My Lords, first, I thank the noble Lord, Lord Beecham, very much for his constructive approach and say that it is certainly not my intention not to engage on this between Committee and Report. I think that I indicated that on the previous amendment, which he so eloquently moved. I am very happy to engage with noble Lords.
I would like to say one or two things in response to the debate, and I thank the noble and learned Lord, Lord Judge, who has been totally consistent on this issue and obviously speaks from great experience. Contrary to what my noble friend Lord True thought there is a history to this, not just from going back as far as Henry VIII. Successive Governments have indulged in this. I appreciate that that does not make it right, but I have done a little research with my team. The Housing and Regeneration Act 2008, the Local Democracy, Economic Development and Construction Act 2009 and the Greater London Authority Act 1999, just in this area, have powers wider than those in the Bill. My noble friend Lady Cumberlege referred to how important the Localism Act is; I quite agree but there are wider powers in that Act, which was passed under the coalition Government. I appreciate that that does not make it right, but I want to establish the point that a certain degree of consistency would be welcome on these issues.
That said, I am very happy to engage positively in looking at how we move forward on this matter. I very much echo what the noble Lord, Lord Beecham, said about the way that the Committee has proceeded in a consensual way for the most part. We have not always agreed on issues but we have certainly disagreed agreeably as we have gone through the Bill. I am certainly happy to engage with noble Lords between now and Report in looking at this matter.

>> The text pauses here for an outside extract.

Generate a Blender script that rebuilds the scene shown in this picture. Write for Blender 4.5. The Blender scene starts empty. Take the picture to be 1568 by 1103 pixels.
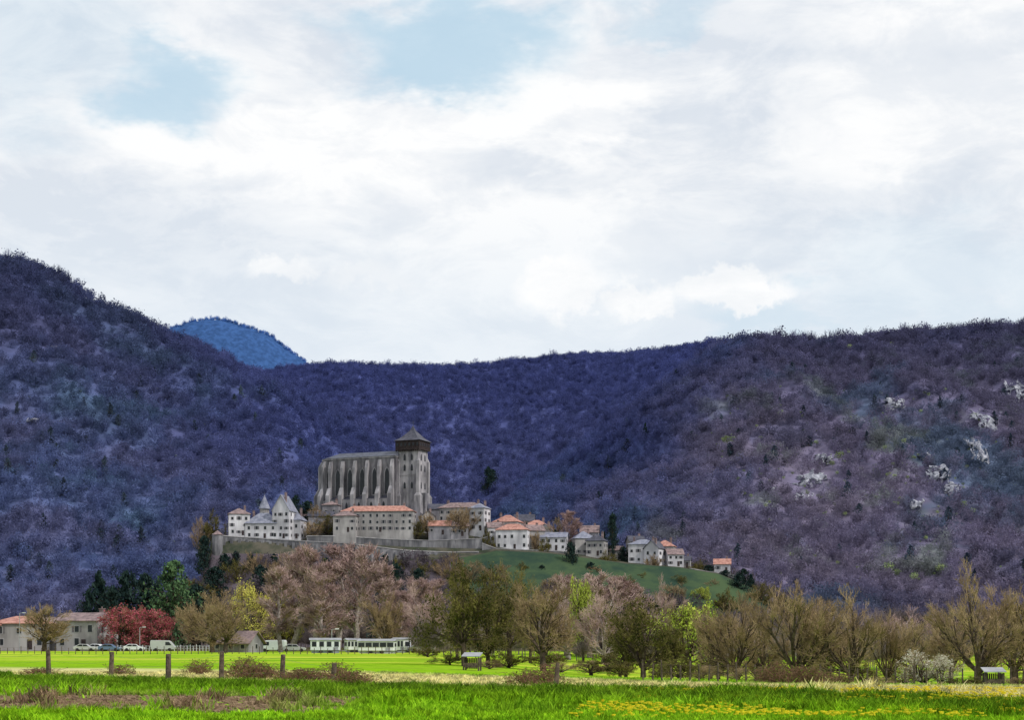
import bpy, math, random
import numpy as np
from mathutils import Vector, noise as mnoise
R=random.Random(7); NR=np.random.RandomState(11)
F=2400.0; HOR=985.0; CH=1.7
def X(px,D): return (px-784.0)/F*D
def Z(py,D): return CH+(HOR-py)/F*D
scene=bpy.context.scene
col=scene.collection
def S(v,a,b):
    t=np.clip((v-a)/(b-a),0,1); return t*t*(3-2*t)
def vnoise(x,y,seed=0):
    x=np.asarray(x,float);y=np.asarray(y,float)
    xi=np.floor(x);yi=np.floor(y);fx=x-xi;fy=y-yi
    def h(a,b):
        v=np.sin(a*127.1+b*311.7+seed*74.7)*43758.5453
        return v-np.floor(v)
    u=fx*fx*(3-2*fx);v=fy*fy*(3-2*fy)
    return (h(xi,yi)*(1-u)+h(xi+1,yi)*u)*(1-v)+(h(xi,yi+1)*(1-u)+h(xi+1,yi+1)*u)*v
def fbm(x,y,o=4,seed=0):
    s=0;a=.5;f=1
    for i in range(o):
        s=s+a*(vnoise(x*f,y*f,seed+i)-.5);a*=.5;f*=2.03
    return s
# ---------------- node helpers
class NT:
    def __init__(s,nt): s.nt=nt; s.L=nt.links
    def n(s,t,**k):
        nd=s.nt.nodes.new(t)
        for a,b in k.items(): setattr(nd,a,b)
        return nd
    def put(s,sock,v):
        if v is None: return
        if isinstance(v,bpy.types.NodeSocket): s.L.new(v,sock)
        else: sock.default_value=v
    def m(s,op,a,b=None,c=None,clamp=False):
        nd=s.n('ShaderNodeMath',operation=op,use_clamp=clamp)
        s.put(nd.inputs[0],a);s.put(nd.inputs[1],b);s.put(nd.inputs[2],c)
        return nd.outputs[0]
    def ss(s,v,a,b,x=0.0,y=1.0):
        nd=s.n('ShaderNodeMapRange',interpolation_type='SMOOTHSTEP')
        s.put(nd.inputs[0],v);nd.inputs[1].default_value=a;nd.inputs[2].default_value=b
        nd.inputs[3].default_value=x;nd.inputs[4].default_value=y
        return nd.outputs[0]
    def mix(s,f,a,b,mode='MIX'):
        nd=s.n('ShaderNodeMix',data_type='RGBA',blend_type=mode)
        s.put(nd.inputs[0],f)
        for i,v in ((6,a),(7,b)):
            if isinstance(v,tuple) and len(v)==3: v=v+(1,)
            s.put(nd.inputs[i],v)
        return nd.outputs[2]
    def mul(s,c,v):
        nd=s.n('ShaderNodeVectorMath',operation='SCALE');s.put(nd.inputs[0],c);s.put(nd.inputs['Scale'],v)
        return nd.outputs[0]
    def noise(s,vec,scale,detail=3,rough=.55,dist=0):
        nd=s.n('ShaderNodeTexNoise');s.put(nd.inputs['Vector'],vec)
        nd.inputs['Scale'].default_value=scale;nd.inputs['Detail'].default_value=detail
        nd.inputs['Roughness'].default_value=rough;nd.inputs['Distortion'].default_value=dist
        return nd.outputs[0]
    def vscale(s,vec,sc):
        nd=s.n('ShaderNodeVectorMath',operation='MULTIPLY');s.put(nd.inputs[0],vec);nd.inputs[1].default_value=sc
        return nd.outputs[0]
def newmat(name,diff=False):
    m=bpy.data.materials.new(name);m.use_nodes=True
    nt=m.node_tree;nt.nodes.clear();t=NT(nt)
    out=t.n('ShaderNodeOutputMaterial')
    if diff:
        bs=t.n('ShaderNodeBsdfDiffuse');nt.links.new(bs.outputs[0],out.inputs[0]);return m,t,bs
    bs=t.n('ShaderNodeBsdfPrincipled')
    nt.links.new(bs.outputs[0],out.inputs[0])
    bs.inputs['Specular IOR Level'].default_value=.2
    return m,t,bs
def nmat(name,c1,c2,scale=1.0,rough=.85,rnd=0.0,streak=False,bump=0,spec=.2,metal=0,diff=False,det=3):
    m,t,bs=newmat(name,diff)
    g=t.n('ShaderNodeNewGeometry').outputs['Position']
    g2=t.vscale(g,(1,1,.2)) if streak else g
    f=t.noise(g2,scale,det,.65)
    f=t.ss(f,.32,.68)
    c=t.mix(f,c1,c2)
    if streak:
        f2=t.ss(t.noise(g,scale*.3,3),.35,.7,.72,1.15)
        c=t.mul(c,f2)
    if rnd>0:
        r=t.n('ShaderNodeObjectInfo').outputs['Random']
        c=t.mul(c,t.ss(r,0,1,1-rnd,1+rnd))
    t.put(bs.inputs[0],c)
    if not diff:
        bs.inputs['Roughness'].default_value=rough
        bs.inputs['Specular IOR Level'].default_value=spec;bs.inputs['Metallic'].default_value=metal
    if bump:
        b=t.n('ShaderNodeBump');t.put(b.inputs['Height'],t.noise(g,scale*3,4));b.inputs['Strength'].default_value=bump
        t.L.new(b.outputs[0],bs.inputs['Normal'])
    return m
# ---------------- mesh builder
class MB:
    def __init__(s): s.v=[];s.f=[];s.mi=[]
    def add(s,vs,fs,mi=0):
        o=len(s.v);s.v+= [tuple(a) for a in vs]
        for f in fs: s.f.append(tuple(i+o for i in f));s.mi.append(mi)
    def box(s,x0,x1,y0,y1,z0,z1,mi=0):
        vs=[(x,y,z) for z in (z0,z1) for x,y in ((x0,y0),(x1,y0),(x1,y1),(x0,y1))]
        s.add(vs,[(3,2,1,0),(4,5,6,7),(0,1,5,4),(1,2,6,5),(2,3,7,6),(3,0,4,7)],mi)
    def prism(s,poly,z0,z1,mi=0,top=None):
        n=len(poly);tp=top or poly
        vs=[(x,y,z0) for x,y in poly]+[(x,y,z1) for x,y in tp]
        s.add(vs,[tuple(range(n))[::-1],tuple(range(n,2*n))]+[(i,(i+1)%n,(i+1)%n+n,i+n) for i in range(n)],mi)
    def cone(s,poly,z0,apex,mi=0):
        n=len(poly);vs=[(x,y,z0) for x,y in poly]+[apex]
        s.add(vs,[(i,(i+1)%n,n) for i in range(n)]+[tuple(range(n))[::-1]],mi)
    def xz(s,prof,y0,y1,mi=0):
        n=len(prof);vs=[(x,y0,z) for x,z in prof]+[(x,y1,z) for x,z in prof]
        s.add(vs,[tuple(range(n)),tuple(range(n,2*n))[::-1]]+[((i+1)%n,i,i+n,(i+1)%n+n) for i in range(n)],mi)
    def cyl(s,p0,p1,r0,r1,n=8,mi=0):
        p0=Vector(p0);p1=Vector(p1);d=(p1-p0).normalized()
        u=d.orthogonal().normalized();w=d.cross(u)
        vs=[p0+(u*math.cos(a)+w*math.sin(a))*r0 for a in [2*math.pi*i/n for i in range(n)]]
        vs+=[p1+(u*math.cos(a)+w*math.sin(a))*r1 for a in [2*math.pi*i/n for i in range(n)]]
        s.add(vs,[tuple(range(n))[::-1],tuple(range(n,2*n))]+[(i,(i+1)%n,(i+1)%n+n,i+n) for i in range(n)],mi)
    def obj(s,name,mats,parent=None,smooth=False,bevel=0):
        me=bpy.data.meshes.new(name);me.from_pydata(s.v,[],s.f)
        for m in mats: me.materials.append(m)
        me.polygons.foreach_set('material_index',s.mi)
        if smooth: me.polygons.foreach_set('use_smooth',[True]*len(s.f))
        me.update()
        o=bpy.data.objects.new(name,me);col.objects.link(o)
        if parent: o.parent=parent
        if bevel:
            b=o.modifiers.new('bevel','BEVEL');b.width=bevel;b.segments=2
        return o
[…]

We have to keep this in perspective. However, if noble Lords can provide examples of where this provision has been misused in relation to any of that legislation, which, as I say, goes back a considerable way, or examples of where any Government have used it improperly, that would strengthen the case for looking at it further. This measure also does not give the Secretary of State the power that has been suggested; it is subject to an affirmative resolution, which means that it has to be presented to both Houses with a full explanation and carried by both Houses. That said, I understand the points that have been made during the debate. I thank those who have participated: the noble Lord, Lord Thomas of Gresford, my noble friend Lord True and the noble Lords, Lord Stunell and Lord Shipley, as well as my noble friend Lady Cumberlege and the noble and learned Lord, Lord Judge, who put their names to this measure. I also thank the noble Lord, Lord Beecham. Given the assurance I have just provided, I ask noble Lords not to press this measure.